• [MATERIAL PROVIDED]

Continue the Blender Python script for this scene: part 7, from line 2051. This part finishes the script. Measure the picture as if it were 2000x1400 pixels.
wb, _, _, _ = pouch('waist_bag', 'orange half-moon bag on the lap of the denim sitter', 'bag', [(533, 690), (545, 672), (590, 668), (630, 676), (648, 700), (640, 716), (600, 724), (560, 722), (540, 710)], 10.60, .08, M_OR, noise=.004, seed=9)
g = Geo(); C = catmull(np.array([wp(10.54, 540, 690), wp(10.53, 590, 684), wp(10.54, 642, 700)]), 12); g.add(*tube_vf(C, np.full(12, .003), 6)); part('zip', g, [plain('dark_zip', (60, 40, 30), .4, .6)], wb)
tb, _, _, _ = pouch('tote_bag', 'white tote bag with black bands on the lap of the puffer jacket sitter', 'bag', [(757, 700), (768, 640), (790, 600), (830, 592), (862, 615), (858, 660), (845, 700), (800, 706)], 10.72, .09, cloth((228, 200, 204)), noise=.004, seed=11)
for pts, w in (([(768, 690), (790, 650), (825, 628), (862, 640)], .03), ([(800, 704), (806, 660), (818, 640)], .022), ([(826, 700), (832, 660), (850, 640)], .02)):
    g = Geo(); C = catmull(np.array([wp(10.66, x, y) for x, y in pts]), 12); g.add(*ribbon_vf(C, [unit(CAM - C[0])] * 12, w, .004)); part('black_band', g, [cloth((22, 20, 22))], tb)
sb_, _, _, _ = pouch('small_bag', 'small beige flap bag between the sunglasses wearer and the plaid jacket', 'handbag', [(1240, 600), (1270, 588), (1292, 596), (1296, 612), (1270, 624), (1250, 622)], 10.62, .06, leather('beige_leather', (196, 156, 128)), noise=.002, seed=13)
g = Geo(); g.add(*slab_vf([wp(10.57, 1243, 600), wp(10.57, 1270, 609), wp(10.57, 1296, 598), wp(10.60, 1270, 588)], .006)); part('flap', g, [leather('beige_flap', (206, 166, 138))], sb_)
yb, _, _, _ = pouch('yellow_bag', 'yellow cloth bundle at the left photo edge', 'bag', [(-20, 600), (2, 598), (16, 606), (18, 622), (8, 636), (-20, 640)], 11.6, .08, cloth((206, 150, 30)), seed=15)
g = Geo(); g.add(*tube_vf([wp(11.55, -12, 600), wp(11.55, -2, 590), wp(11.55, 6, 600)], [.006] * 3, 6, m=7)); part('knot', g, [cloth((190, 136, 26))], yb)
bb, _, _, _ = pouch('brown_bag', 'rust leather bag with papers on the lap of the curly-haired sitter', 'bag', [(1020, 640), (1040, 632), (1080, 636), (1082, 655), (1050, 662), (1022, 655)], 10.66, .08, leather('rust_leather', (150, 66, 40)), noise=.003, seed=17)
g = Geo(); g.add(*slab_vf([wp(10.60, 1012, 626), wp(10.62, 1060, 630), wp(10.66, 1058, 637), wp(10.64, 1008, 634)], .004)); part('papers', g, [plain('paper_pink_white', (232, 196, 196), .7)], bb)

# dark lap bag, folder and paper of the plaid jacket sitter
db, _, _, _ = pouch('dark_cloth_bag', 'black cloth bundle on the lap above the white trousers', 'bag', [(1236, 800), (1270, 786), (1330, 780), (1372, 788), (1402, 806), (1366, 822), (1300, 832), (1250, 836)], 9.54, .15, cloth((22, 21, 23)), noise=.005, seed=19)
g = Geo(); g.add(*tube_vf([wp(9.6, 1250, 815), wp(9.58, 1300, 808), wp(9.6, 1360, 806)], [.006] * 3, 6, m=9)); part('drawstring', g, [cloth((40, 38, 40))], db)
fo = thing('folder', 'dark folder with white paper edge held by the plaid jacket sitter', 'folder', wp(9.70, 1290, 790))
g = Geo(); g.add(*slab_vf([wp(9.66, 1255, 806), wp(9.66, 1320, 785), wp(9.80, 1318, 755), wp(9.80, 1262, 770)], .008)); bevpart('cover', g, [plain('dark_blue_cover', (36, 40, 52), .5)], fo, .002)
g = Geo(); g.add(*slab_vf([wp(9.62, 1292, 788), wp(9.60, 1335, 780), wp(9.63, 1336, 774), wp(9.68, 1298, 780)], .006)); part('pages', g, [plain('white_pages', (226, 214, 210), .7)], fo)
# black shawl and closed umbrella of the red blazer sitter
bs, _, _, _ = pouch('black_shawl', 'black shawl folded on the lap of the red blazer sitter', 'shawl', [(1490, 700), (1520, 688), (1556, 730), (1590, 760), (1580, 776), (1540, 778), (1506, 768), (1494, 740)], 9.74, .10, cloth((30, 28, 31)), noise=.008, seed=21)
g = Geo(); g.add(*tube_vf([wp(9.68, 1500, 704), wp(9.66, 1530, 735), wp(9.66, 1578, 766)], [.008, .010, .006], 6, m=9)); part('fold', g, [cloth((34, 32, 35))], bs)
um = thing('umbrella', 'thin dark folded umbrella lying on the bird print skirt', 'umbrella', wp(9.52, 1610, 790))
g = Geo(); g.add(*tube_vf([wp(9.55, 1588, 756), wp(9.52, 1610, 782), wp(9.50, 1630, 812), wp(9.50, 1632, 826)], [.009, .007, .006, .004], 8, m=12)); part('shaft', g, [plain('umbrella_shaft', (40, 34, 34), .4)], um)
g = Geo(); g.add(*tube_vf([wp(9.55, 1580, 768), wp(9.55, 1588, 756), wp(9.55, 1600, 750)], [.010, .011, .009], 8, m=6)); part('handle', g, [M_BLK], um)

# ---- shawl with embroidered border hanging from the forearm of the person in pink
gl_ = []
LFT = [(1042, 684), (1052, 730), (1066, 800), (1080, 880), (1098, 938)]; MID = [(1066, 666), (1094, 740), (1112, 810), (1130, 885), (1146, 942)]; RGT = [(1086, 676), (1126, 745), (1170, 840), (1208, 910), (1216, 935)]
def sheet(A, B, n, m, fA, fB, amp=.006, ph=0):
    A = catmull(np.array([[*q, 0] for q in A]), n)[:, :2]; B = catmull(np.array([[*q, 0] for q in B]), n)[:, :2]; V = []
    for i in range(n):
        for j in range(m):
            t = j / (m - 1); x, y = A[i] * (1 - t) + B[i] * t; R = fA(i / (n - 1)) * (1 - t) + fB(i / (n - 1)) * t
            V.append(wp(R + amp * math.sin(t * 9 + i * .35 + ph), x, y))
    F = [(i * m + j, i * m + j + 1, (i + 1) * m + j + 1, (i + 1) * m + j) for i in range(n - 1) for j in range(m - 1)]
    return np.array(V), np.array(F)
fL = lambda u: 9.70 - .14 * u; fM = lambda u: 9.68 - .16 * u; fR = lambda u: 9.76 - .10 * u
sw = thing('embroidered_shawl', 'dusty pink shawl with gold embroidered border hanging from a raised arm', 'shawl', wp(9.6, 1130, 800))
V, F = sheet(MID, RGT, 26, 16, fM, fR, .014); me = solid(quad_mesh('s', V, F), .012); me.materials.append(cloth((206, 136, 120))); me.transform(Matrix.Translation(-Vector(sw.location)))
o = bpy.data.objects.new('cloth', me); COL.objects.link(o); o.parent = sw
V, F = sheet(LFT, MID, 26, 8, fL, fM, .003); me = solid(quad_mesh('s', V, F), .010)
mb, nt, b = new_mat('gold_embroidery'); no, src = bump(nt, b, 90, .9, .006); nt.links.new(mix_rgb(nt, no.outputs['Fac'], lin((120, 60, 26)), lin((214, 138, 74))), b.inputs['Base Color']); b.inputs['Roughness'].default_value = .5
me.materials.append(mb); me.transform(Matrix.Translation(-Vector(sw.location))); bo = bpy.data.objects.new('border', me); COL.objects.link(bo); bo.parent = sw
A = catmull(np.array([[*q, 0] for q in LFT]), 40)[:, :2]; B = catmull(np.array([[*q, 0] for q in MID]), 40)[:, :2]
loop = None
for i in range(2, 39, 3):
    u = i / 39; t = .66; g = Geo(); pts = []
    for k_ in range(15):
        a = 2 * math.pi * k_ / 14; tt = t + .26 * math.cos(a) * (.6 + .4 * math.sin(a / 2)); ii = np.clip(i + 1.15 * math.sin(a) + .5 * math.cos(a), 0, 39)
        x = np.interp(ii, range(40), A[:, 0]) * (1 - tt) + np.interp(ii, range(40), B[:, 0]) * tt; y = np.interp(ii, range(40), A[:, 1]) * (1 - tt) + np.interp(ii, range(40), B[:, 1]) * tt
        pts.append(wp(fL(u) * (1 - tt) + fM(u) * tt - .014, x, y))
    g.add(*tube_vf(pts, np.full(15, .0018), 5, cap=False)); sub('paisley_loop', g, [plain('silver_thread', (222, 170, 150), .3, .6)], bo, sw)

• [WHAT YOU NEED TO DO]
Each line with the string "from" in it needs to be found and copied.

• [RIGHT ANSWER]
Continue the Blender Python script for this scene: part 7, from line 2051. This part finishes the script. Measure the picture as if it were 2000x1400 pixels.
# ---- shawl with embroidered border hanging from the forearm of the person in pink
sw = thing('embroidered_shawl', 'dusty pink shawl with gold embroidered border hanging from a raised arm', 'shawl', wp(9.6, 1130, 800))